Knowing the signs of an imminent flash flood can help to minimize its impact on you. Red flags should be raised if you notice that rain has been coming down for an unusually long period at an atypically high volume. The start of spring can be a particularly dangerous time for flash flooding because in addition to whatever heavy rainfall there may be, there is also the melt of thawing snow and ice, so be extra wary of driving in the rain when the slush starts melting. While we tend not to be affected by tropical storms in Alberta, if you happen to be visiting the east, you should know that tropical storms produce exactly the kind of rains that cause flash flooding, so if there is a warning of rains that are related to a tropical storm coming up from the southeast, avoid driving then if you can. One other way to detect approaching flash floods is to pay attention to the water levels in streams and rivers. If you notice that they are rapidly increasing, try to get home as soon as you safely can. Lastly, while not all flash floods can be anticipated, some of them can, so frequent weather checks will help you to catch warnings for those. Be extra aware of the conditions around you at night, since rising water levels are much harder to detect then. There isn't a safe way to drive through flash floods, so when you hear of one, be wise, and stay off of the road.
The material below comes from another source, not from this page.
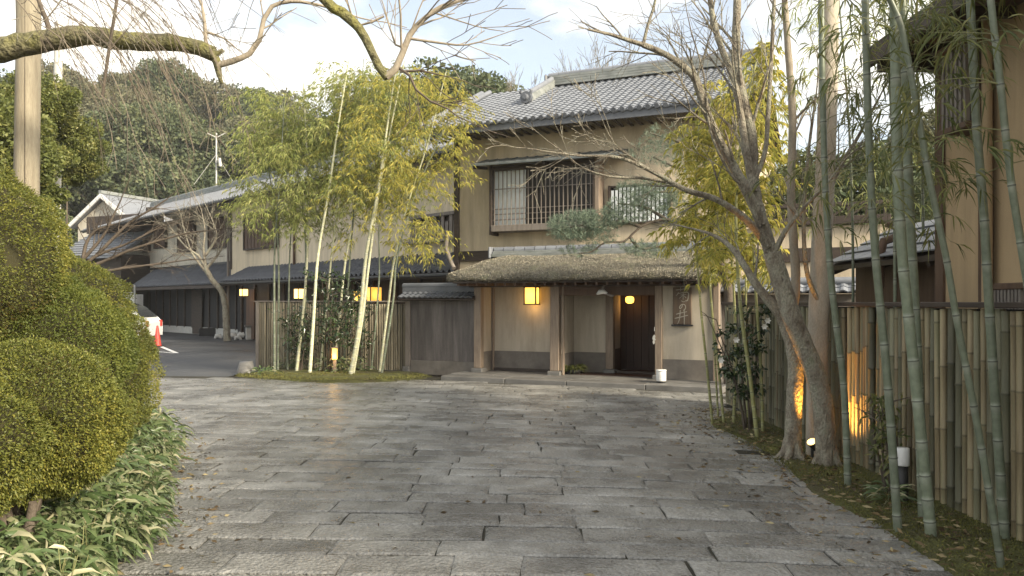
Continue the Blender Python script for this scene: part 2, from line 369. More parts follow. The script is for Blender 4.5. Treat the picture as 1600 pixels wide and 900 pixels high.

Areas that are particularly susceptible to flash flooding include hilly locations, such as the foothills. The shape of the terrain allows for water to collect rapidly at lower altitudes. If you find yourself on the road when this starts to happen, never, ever attempted to drive through the flooded area. Water that's only a foot a high can wash away a vehicle weighing two thirds of a tonne. It doesn't take much water to cause a lot of trouble. Don't try to race the flood either: move as quickly as you can to higher ground...and if your car won't cooperate and it stalls, turn it off, get out, and move as quickly as you safely can to higher ground.


Hopefully with these tips, you'll be able to avoid falling prey to the dangers of flash flooding, and instead be able to enjoy eagerly anticipated lush crops from our farmers this year, in light of rain we've seen this season.